A 40 ans, papa était mort depuis peu. Etrangement, c'est depuis sa disparition que je me suis senti pleinement juif. Je dis bien juif et non pas d'origine ou "par un côté". Mais par le sang, par l'histoire, par la culture, par cette écorchure à vif. Ce n'était plus seulement l'héritage de mon père, c'était moi. Comme si j'avais un nouveau rôle à jouer, celui de la transmission. Sans aucun dieu dans tout celà. Et d'ailleurs, de quel dieu parlerait on ? De celui qui ayant construit ce monde n'aurait pas été capable de voir et d'entendre six millions d'âmes massacrées ? La question ne se posait plus, les choses étaient maintenant claires pour moi, j'étais bien juif, seulement mon père n'était plus là.

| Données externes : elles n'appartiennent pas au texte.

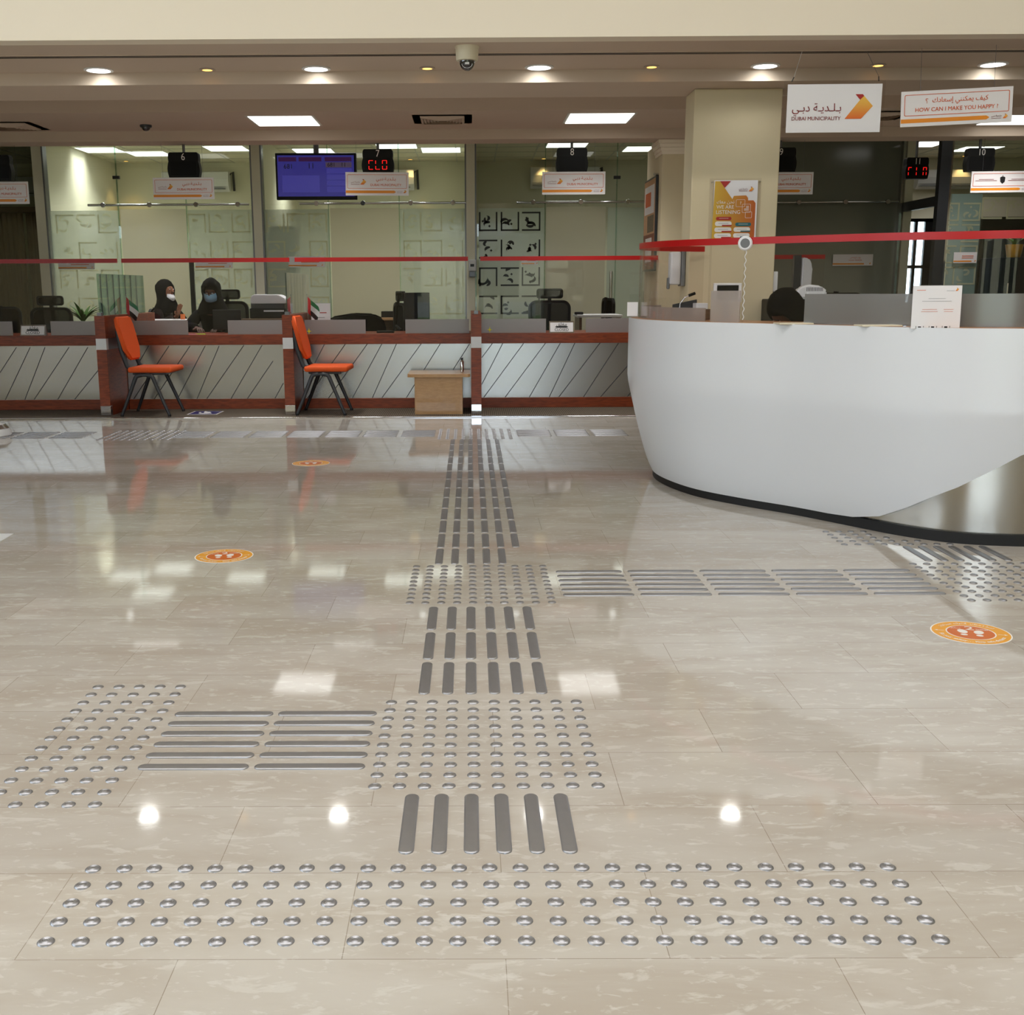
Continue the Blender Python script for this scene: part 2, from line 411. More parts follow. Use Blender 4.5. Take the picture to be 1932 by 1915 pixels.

Mais quelle dérision dans ces mariages mixtes ! Sur trois enfants, le premier fils s'est détaché de ses racines, la fille est au courant, sans plus et c'est d'ailleurs leur droit, enfin l'autre fils portera l'héritage, maintenant avec fierté. Le seul véritable regret et finalement le seul reproche aux parents, c'est d'être passé à côté d'une culture tellement riche et d'un enseignement profondément humain. Alors, mariage mixte mais une seule culture ? Même si mon père et moi échangions de temps à autre sur le sujet, moi récupérant inconsciemment quelques pièces pour reconstruire, mais plus tard, le puzzle familial. Même si aujourd'hui je rattrape le temps perdu, douce illusion.

Enfant, je me souviens de lui me tenant par la main un soir et m'expliquant que maintenant, mémé Rywka, sa maman à lui, était au ciel avec les étoiles. Plus de quarante ans après, je ne tiens malheureusement pas d'enfant par la main, mais j'ai moi aussi mes étoiles dans le ciel. Ce ne sont plus tout à fait les mêmes étoiles, elles ne sont plus anonymes, je leur ai donné un nom, un visage. Et depuis 1998, il y en a une de plus, brillante, plus brillante que les autres, une étoile taillée pour les mentsh, c'est celle de papa.